A new study conducted at Northwestern University provides evidence that toddlers can learn verbs after hearing them only twice.

Sandra R. Waxman, Louis W. Menk Professor of Psychology at Northwestern University and Sudha Arunachalam, formerly a postdoctoral fellow at Northwestern, note that previous studies have shown that children as young as two years of age can successfully learn novel verbs after they’ve heard the verb many times while looking at a corresponding visual scene.

However, Waxman said, the key to the toddlers’ success is how the verb is “packaged.”

For example, if a dad says to his two-year-old toddler, “I see a boy, and a balloon. I see waving,” and another dad says to his two-year-old toddler, “A boy is waving a balloon,” is one of them more likely to learn the verb “waving” than the other?

The researchers said yes.

Arunachalam, lead author of the study and currently assistant professor of speech and hearing sciences at Boston University, and Waxman, director of Northwestern’s Project on Child Development, looked into which of these ways of introducing novel verbs is most helpful to toddlers.

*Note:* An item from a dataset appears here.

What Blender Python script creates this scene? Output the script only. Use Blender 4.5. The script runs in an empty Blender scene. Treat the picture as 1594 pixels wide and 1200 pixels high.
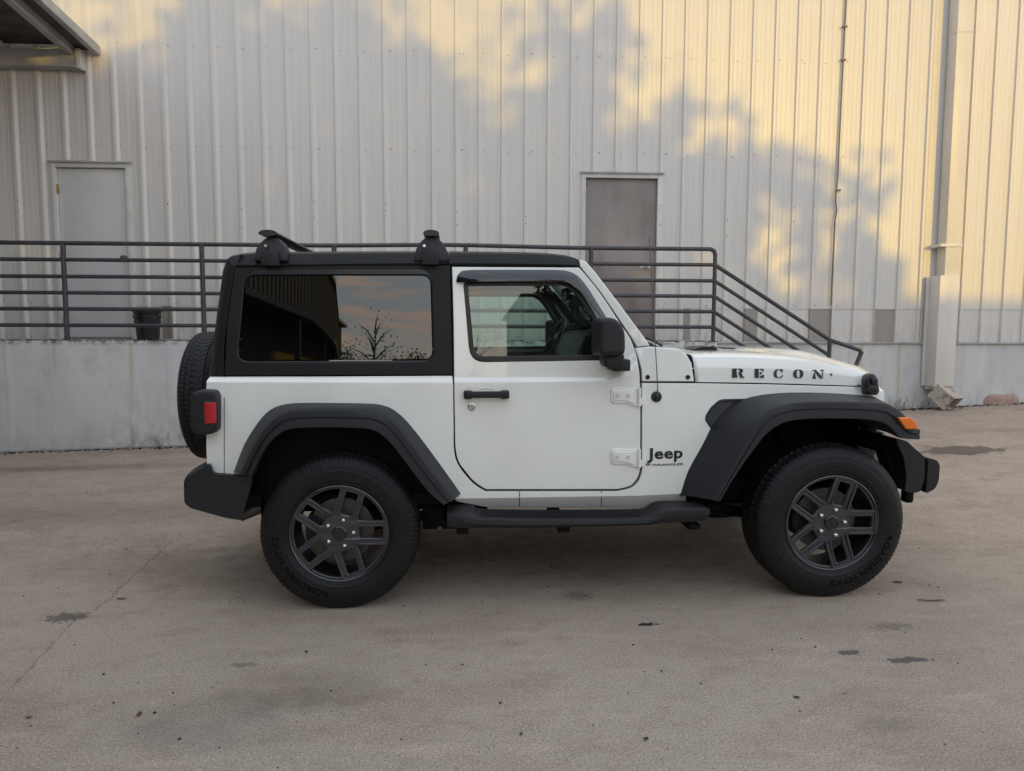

In a series of experiments, toddlers were introduced to six different novel verbs presented in one or two sentences of varying complexity. Some heard the verb in a single sentence that also included two nouns such as, “A boy is gonna pilk a balloon! Let’s see!”

Others heard the verb in simpler constructions in which the familiar nouns were mentioned in one sentence and the new verb in another, such as “Let’s see a boy and a balloon. Let’s see pilking!” Then, both groups watched a short video clip of a boy waving a balloon.

Afterwards, the toddlers were shown two different pictures — one with the same object, but a different action being performed on it (e.g., tapping the balloon), and one with the target action being performed on a new object (e.g., waving a rake). The toddlers were asked to point to “pilking.”

Only the toddlers who heard the verb in the same sentence with both nouns (e.g., “The boy is waving a balloon”) were able to successfully identify the target action.

“The results offer two insights,” Arunachalam said. “First, by age two, toddlers have the remarkable ability to learn new verbs with very little exposure and apply them in novel contexts. Second, presenting the verbs in complete sentences supports the toddlers’ abilities to do so. These findings highlight the positive impact that rich communication can have on two-year-olds’ burgeoning linguistic abilities.”